If adavus are the body of Bharatanatyam, abhinaya is its voice. Abhinaya is the storytelling layer of the dance - how a dancer reads a line of Sanskrit or Tamil poetry, breaks it apart, and re-presents it through gesture, gaze, posture, and emotion.
The four kinds of abhinaya
The Natya Shastra describes four kinds of abhinaya, each contributing a different layer to a performance:
- Angika - the body. Hand gestures, facial expressions, and body posture.
- Vachika - the voice. The sung or recited text the dancer interprets.
- Aharya - the costume, makeup, and ornament that signal the character.

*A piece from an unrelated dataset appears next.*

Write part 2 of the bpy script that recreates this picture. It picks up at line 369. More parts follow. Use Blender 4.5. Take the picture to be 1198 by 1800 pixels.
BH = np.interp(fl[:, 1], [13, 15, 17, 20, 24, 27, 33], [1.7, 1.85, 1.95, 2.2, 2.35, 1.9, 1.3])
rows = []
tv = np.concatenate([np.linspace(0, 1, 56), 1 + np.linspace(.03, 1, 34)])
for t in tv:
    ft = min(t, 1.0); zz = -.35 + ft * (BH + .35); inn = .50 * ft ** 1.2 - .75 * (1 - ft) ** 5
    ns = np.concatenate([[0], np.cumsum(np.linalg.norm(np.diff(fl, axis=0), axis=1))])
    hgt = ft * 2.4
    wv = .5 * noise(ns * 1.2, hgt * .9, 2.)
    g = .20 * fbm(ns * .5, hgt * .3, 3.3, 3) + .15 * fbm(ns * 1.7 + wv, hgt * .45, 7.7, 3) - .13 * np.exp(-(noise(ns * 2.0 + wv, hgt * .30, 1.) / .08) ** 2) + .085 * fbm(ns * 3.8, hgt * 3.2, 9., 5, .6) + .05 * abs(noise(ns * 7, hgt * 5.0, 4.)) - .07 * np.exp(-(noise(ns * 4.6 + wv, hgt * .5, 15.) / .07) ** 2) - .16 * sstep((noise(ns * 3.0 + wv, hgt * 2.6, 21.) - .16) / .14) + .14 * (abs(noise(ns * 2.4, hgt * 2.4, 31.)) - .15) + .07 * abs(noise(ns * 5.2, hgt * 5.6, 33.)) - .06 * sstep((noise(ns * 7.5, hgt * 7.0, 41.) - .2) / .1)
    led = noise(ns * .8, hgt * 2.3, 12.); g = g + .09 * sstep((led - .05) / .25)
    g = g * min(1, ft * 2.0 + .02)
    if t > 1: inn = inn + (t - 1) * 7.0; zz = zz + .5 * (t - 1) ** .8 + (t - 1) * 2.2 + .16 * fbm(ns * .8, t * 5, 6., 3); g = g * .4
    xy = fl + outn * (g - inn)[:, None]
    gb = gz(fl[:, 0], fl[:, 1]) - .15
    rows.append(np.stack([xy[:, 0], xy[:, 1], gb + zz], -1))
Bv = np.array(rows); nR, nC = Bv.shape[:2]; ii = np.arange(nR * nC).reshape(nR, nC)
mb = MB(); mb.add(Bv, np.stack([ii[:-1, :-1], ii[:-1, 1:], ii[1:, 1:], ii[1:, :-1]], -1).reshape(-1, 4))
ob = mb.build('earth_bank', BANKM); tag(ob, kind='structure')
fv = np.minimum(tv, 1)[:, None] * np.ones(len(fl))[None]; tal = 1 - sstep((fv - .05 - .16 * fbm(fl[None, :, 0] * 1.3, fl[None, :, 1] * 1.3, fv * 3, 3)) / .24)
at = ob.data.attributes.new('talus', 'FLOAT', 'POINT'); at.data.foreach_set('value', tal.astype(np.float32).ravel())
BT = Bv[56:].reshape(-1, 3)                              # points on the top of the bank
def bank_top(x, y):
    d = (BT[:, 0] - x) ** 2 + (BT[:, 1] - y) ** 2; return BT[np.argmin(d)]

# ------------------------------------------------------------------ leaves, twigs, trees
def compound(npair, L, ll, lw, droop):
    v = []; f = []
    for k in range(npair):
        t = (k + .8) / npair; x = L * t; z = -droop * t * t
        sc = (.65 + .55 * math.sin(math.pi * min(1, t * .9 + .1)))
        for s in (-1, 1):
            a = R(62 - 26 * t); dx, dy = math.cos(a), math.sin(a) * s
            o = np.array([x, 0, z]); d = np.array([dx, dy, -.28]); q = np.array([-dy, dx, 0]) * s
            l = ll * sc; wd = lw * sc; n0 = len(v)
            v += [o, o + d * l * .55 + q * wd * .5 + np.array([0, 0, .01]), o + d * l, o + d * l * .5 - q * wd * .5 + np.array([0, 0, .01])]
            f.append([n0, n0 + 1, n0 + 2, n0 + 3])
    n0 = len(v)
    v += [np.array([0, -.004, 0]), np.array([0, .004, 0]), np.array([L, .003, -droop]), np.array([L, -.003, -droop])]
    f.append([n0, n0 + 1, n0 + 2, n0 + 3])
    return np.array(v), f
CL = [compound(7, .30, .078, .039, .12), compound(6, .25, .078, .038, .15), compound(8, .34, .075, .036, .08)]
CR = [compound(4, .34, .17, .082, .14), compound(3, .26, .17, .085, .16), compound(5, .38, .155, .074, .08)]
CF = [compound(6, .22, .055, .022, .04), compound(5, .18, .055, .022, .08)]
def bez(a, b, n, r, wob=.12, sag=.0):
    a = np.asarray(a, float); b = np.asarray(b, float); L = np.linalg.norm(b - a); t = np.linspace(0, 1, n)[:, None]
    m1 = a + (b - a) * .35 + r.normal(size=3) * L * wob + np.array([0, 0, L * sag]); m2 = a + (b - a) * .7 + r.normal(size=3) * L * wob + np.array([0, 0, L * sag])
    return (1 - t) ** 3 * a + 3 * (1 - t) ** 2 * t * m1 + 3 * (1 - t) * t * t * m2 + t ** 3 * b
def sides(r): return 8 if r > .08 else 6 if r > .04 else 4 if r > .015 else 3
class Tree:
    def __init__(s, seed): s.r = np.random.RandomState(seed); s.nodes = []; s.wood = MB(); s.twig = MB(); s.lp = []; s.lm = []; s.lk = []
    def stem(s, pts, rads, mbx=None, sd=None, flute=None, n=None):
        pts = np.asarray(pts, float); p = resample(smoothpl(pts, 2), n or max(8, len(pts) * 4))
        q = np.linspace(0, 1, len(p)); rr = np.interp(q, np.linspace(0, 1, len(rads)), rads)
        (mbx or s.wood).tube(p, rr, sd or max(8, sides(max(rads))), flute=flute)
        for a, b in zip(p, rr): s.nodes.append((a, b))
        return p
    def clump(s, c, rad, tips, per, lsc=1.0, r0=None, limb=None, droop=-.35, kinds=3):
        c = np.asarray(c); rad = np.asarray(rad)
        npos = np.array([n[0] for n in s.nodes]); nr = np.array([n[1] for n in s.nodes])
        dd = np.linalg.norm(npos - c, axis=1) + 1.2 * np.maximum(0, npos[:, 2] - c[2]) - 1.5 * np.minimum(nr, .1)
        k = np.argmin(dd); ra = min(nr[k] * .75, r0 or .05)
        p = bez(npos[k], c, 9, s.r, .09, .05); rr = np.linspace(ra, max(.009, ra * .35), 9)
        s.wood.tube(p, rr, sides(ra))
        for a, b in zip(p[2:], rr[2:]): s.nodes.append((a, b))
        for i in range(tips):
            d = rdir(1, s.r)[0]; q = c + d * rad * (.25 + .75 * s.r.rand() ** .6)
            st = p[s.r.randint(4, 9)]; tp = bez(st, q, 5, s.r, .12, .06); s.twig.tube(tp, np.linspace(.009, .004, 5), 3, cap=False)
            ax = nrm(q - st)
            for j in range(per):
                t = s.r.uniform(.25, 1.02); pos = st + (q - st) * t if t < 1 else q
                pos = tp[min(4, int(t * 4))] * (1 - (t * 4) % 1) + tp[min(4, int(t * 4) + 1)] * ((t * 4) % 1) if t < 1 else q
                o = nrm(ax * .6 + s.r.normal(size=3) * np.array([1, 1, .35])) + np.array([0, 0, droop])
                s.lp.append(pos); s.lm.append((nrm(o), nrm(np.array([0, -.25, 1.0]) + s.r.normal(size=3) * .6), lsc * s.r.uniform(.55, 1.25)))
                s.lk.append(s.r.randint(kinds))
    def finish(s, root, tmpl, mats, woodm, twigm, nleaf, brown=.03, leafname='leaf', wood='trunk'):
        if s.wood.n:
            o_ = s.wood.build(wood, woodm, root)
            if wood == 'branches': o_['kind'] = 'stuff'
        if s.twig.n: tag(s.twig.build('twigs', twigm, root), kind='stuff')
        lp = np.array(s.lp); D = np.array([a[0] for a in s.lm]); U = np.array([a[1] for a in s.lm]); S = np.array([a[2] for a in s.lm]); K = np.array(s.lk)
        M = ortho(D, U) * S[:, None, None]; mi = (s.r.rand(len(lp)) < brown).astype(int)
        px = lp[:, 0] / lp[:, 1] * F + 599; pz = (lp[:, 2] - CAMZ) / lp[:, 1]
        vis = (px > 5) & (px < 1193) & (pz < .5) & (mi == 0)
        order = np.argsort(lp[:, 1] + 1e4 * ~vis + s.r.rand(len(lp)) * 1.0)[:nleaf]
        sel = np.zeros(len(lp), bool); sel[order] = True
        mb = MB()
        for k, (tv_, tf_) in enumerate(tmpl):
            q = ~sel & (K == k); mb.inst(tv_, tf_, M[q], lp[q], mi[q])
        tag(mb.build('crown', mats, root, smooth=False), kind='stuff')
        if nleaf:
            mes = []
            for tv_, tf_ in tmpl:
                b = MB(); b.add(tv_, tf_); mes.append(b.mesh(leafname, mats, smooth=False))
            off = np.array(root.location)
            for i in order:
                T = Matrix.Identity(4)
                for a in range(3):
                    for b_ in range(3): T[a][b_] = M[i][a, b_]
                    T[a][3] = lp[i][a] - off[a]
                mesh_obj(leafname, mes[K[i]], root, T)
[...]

- Sattvika - the inner emotional state that the dancer genuinely inhabits, which gives the performance its truth.
Why sattvika abhinaya is the hardest
A dancer can rehearse a hand gesture for a thousand repetitions and execute it cleanly. Sattvika abhinaya - the inner emotional state - cannot be faked the same way. The audience can feel the difference instantly. This is why senior teachers spend years on a single padam or javali: the gestures may settle in a few weeks, but the inner truth takes much longer to become honest.
Navarasa - the nine emotional flavours
Abhinaya draws on the navarasa - nine canonical emotional states that the dancer can inhabit: shringara (love), hasya (laughter), karuna (sorrow), raudra (anger), veera (heroism), bhayanaka (fear), bibhatsa (disgust), adbhuta (wonder), and shanta (peace). A skilled dancer can move between them within a single line of text, and the audience follows without effort.
How abhinaya is taught at Kalpa Arts
Abhinaya is introduced gradually, beginning with the navarasa exercises in the beginner programme and deepening through padams and javalis in the technique programme. The performance programme treats abhinaya as the centre of the work - a single line of poetry can occupy a class for an entire month, line by line, gesture by gesture.